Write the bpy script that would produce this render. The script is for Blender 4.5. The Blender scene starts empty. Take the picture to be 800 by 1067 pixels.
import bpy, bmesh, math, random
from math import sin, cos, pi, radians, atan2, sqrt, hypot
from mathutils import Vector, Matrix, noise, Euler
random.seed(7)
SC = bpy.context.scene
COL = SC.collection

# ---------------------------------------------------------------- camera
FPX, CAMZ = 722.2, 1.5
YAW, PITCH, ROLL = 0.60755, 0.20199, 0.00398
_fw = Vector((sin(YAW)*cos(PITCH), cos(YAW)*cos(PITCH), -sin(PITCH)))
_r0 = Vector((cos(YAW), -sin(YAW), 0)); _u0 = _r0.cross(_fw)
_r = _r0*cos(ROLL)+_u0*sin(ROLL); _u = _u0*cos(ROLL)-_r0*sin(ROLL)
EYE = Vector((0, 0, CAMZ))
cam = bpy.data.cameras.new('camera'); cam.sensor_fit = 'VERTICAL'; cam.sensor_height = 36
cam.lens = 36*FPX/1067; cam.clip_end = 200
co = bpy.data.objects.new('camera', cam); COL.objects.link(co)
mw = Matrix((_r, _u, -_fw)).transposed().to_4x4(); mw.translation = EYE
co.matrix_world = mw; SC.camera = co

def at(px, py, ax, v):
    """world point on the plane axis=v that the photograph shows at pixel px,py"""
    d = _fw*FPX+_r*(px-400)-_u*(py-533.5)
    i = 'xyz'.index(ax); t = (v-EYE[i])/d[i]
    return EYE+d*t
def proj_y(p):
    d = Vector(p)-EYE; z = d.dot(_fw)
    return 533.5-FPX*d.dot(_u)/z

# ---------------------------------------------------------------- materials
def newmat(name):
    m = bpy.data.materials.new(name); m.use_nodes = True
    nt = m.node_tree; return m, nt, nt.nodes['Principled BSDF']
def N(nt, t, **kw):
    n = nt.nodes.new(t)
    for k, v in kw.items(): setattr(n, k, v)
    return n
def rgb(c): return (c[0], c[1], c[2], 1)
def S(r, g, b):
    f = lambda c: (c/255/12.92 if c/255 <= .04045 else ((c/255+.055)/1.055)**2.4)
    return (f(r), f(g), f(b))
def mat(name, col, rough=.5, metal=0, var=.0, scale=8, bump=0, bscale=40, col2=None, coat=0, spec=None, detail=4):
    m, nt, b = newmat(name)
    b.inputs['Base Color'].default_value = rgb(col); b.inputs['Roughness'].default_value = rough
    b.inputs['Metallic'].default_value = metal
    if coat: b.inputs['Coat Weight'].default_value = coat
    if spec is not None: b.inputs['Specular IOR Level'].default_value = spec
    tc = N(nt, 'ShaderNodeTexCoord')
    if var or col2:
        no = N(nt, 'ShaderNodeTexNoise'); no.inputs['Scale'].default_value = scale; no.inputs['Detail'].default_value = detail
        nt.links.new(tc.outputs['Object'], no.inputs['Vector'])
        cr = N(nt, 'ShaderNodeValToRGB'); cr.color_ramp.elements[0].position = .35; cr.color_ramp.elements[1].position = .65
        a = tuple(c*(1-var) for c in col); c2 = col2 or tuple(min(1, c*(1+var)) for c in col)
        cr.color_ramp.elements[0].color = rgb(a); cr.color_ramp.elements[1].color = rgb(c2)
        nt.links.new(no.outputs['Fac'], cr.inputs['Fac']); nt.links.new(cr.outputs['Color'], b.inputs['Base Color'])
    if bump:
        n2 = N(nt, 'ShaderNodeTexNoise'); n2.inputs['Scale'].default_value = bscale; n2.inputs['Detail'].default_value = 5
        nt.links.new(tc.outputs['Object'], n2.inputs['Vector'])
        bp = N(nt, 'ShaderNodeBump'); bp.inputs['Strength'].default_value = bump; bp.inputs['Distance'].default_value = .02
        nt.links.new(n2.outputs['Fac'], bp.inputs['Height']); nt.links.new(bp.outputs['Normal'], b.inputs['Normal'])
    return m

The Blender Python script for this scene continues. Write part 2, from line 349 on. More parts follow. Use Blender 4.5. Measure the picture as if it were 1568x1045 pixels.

Prompt -
Recopy the entries above exactly, with every line included.

Response -
Write the bpy script that would produce this render. The script is for Blender 4.5. The Blender scene starts empty. Take the picture to be 800 by 1067 pixels.
import bpy, bmesh, math, random
from math import sin, cos, pi, radians, atan2, sqrt, hypot
from mathutils import Vector, Matrix, noise, Euler
random.seed(7)
SC = bpy.context.scene
COL = SC.collection

# ---------------------------------------------------------------- camera
FPX, CAMZ = 722.2, 1.5
YAW, PITCH, ROLL = 0.60755, 0.20199, 0.00398
_fw = Vector((sin(YAW)*cos(PITCH), cos(YAW)*cos(PITCH), -sin(PITCH)))
_r0 = Vector((cos(YAW), -sin(YAW), 0)); _u0 = _r0.cross(_fw)
_r = _r0*cos(ROLL)+_u0*sin(ROLL); _u = _u0*cos(ROLL)-_r0*sin(ROLL)
EYE = Vector((0, 0, CAMZ))
cam = bpy.data.cameras.new('camera'); cam.sensor_fit = 'VERTICAL'; cam.sensor_height = 36
cam.lens = 36*FPX/1067; cam.clip_end = 200
co = bpy.data.objects.new('camera', cam); COL.objects.link(co)
mw = Matrix((_r, _u, -_fw)).transposed().to_4x4(); mw.translation = EYE
co.matrix_world = mw; SC.camera = co

def at(px, py, ax, v):
    """world point on the plane axis=v that the photograph shows at pixel px,py"""
    d = _fw*FPX+_r*(px-400)-_u*(py-533.5)
    i = 'xyz'.index(ax); t = (v-EYE[i])/d[i]
    return EYE+d*t
def proj_y(p):
    d = Vector(p)-EYE; z = d.dot(_fw)
    return 533.5-FPX*d.dot(_u)/z

# ---------------------------------------------------------------- materials
def newmat(name):
    m = bpy.data.materials.new(name); m.use_nodes = True
    nt = m.node_tree; return m, nt, nt.nodes['Principled BSDF']
def N(nt, t, **kw):
    n = nt.nodes.new(t)
    for k, v in kw.items(): setattr(n, k, v)
    return n
def rgb(c): return (c[0], c[1], c[2], 1)
def S(r, g, b):
    f = lambda c: (c/255/12.92 if c/255 <= .04045 else ((c/255+.055)/1.055)**2.4)
    return (f(r), f(g), f(b))
def mat(name, col, rough=.5, metal=0, var=.0, scale=8, bump=0, bscale=40, col2=None, coat=0, spec=None, detail=4):
    m, nt, b = newmat(name)
    b.inputs['Base Color'].default_value = rgb(col); b.inputs['Roughness'].default_value = rough
    b.inputs['Metallic'].default_value = metal
    if coat: b.inputs['Coat Weight'].default_value = coat
    if spec is not None: b.inputs['Specular IOR Level'].default_value = spec
    tc = N(nt, 'ShaderNodeTexCoord')
    if var or col2:
        no = N(nt, 'ShaderNodeTexNoise'); no.inputs['Scale'].default_value = scale; no.inputs['Detail'].default_value = detail
        nt.links.new(tc.outputs['Object'], no.inputs['Vector'])
        cr = N(nt, 'ShaderNodeValToRGB'); cr.color_ramp.elements[0].position = .35; cr.color_ramp.elements[1].position = .65
        a = tuple(c*(1-var) for c in col); c2 = col2 or tuple(min(1, c*(1+var)) for c in col)
        cr.color_ramp.elements[0].color = rgb(a); cr.color_ramp.elements[1].color = rgb(c2)
        nt.links.new(no.outputs['Fac'], cr.inputs['Fac']); nt.links.new(cr.outputs['Color'], b.inputs['Base Color'])
    if bump:
        n2 = N(nt, 'ShaderNodeTexNoise'); n2.inputs['Scale'].default_value = bscale; n2.inputs['Detail'].default_value = 5
        nt.links.new(tc.outputs['Object'], n2.inputs['Vector'])
        bp = N(nt, 'ShaderNodeBump'); bp.inputs['Strength'].default_value = bump; bp.inputs['Distance'].default_value = .02
        nt.links.new(n2.outputs['Fac'], bp.inputs['Height']); nt.links.new(bp.outputs['Normal'], b.inputs['Normal'])
    return m

The Blender Python script for this scene continues. Write part 2, from line 349 on. More parts follow. Use Blender 4.5. Measure the picture as if it were 1568x1045 pixels.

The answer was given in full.